In reply to gildor:
I agree that there seems to be a lot of keyboard-moralising going on, with rather simplistic comparisons as though the situation was clear cut.
> 1). Even on small mountains close to sea-level, rescuing someone who is incapacitated is very difficult - ask anyone who has any experience of mountain rescue. One person probably couldn't do it by themself even from the top of Snowdon.
I can think (offhand) of 3 occasions when I have been involved with getting people out of trouble on mountains, never higher than 5500m. On one occasion it was no higher than Coire an t-Sneachda, where a guide slipped on some path ice, landed badly, and immediately could no longer walk. It needed 8 people all the time to carry him when a stretcher finally arrived, with 2 in front to spot the way, and replacements at intervals no longer than 10 minutes. Near enough 20 people to carry him all told, and that was only for an hour and a half walk-out, on flat(ish) ground. A small Alpine or Himalayan party has no possibility of carrying someone, especially on serious ground.
On another occasion I and my partner were about 150 vertical m below the summit of Mont Blanc, in seriously deteriorating conditions, blown snow, , unclear traces, semi-blizzard and a biting wind. A weird figure appeared out of the mist, no ice-axe, crampons droppimg off bendy boots and an old-style rigid-frame scout pack on his back. "Where is the way" he demanded, this subsequently turned out to be the only words he could say in English, with very little more in French or German, that and "Czeckoslovakia". He was quite clearly a disaster in the process of happening, and stared at us like a lost sheep, crag-fast over a big drop.

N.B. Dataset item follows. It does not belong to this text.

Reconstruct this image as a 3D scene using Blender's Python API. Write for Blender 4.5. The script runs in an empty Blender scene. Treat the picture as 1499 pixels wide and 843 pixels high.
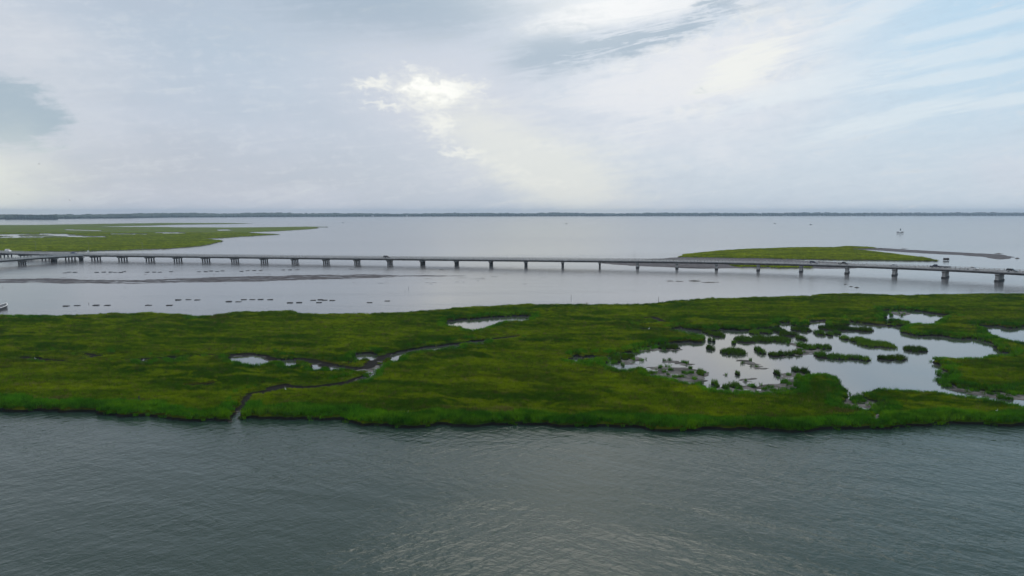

I had a brief shouted conversation with my partner, including the words "do you want to do something, remember he can kill us very easily", response "well if we don't he's dead". So we tied him on with a Parisian baudrier, my large partner went behind to stop slides and I went in front to find the way. The last thing I said to my partner before we started was "he is GOING to fall - you must stop him!". He did, twice in the time it took us to get down to the Vallot hut (so no-one should imagine that ice-axe breaking is useless in the Alps!), by which time we had had enough - we told him to go into the hut and get warm. As he approached the hut, he slipped and disapeared from sight, evidently having fallen to unguessed depths. Nervously we looked over the edge and found he had stopped not far below, then we acosted a party of 5 descending Germans and asked (well ordered really - they were Germans after all!) them to take him with them.
If the Germans hadn't been there, or had refused, what would we have done - to be honest I don't know. It had been quite frightening enough getting him down that far with just he 2 of us. My partner later remarked that descending there was comparatively safe (though quite dangerous enough for me), if we had found someone in such serious trouble and so incompetent half-way up, say, the Coutourier coloir, what if anything would we have done? Were he could really endanger us.
> How many of the people who have expressed their "disgust" have any experience of high altitude mountaineering and have any first-hand knowledge of what is possible and what is just not possible?
The idea that there is a distinct line between helping someone else and endangering yourself is nonsense. Even as an experienced Alpinist, it can be incredibly easy and quick to go from proceeding steadily in control to a cascade of catastrophic events.
> She is an 18 year old amateur, not a team of experienced professional high-altitude mountain guides.
Which does of course raise the question of what an 18 year old with no experience is doing there.
> rescuing an incapacitated person from the upper reaches of Everest is usually just not possible.
The third occasion that springs to mind was in the Tien Shan, where we were in 2 pairs. One pair, that I was in, had reached the bottom of a dangerous ice-slope and were wondering what on earth had happened to the other. To cut a long story short, one of them had been hit by a stone and his knee cut open to the bone, which is not really what you want to see on a 50 degree ice-slope at 5500m in the middle of Central Asia, with evening drawing in and bad weather heading your way fast from China.
We took all the weight off him, bound his leg rigid, dosed him up with the strongest painkillers we had, gave him 2 ski poles and told him at all costs to keep moving, no matter how slowly.
There was no way on this earth that the 3 of us could have carried him if he was unable move on his own, and he was quite aware that he had to keep going, or he would die.
So I don't see that there are easy answers or straightfoward conclusions, especially in the crowded and anoxic conditions on the voie normalle of Everest.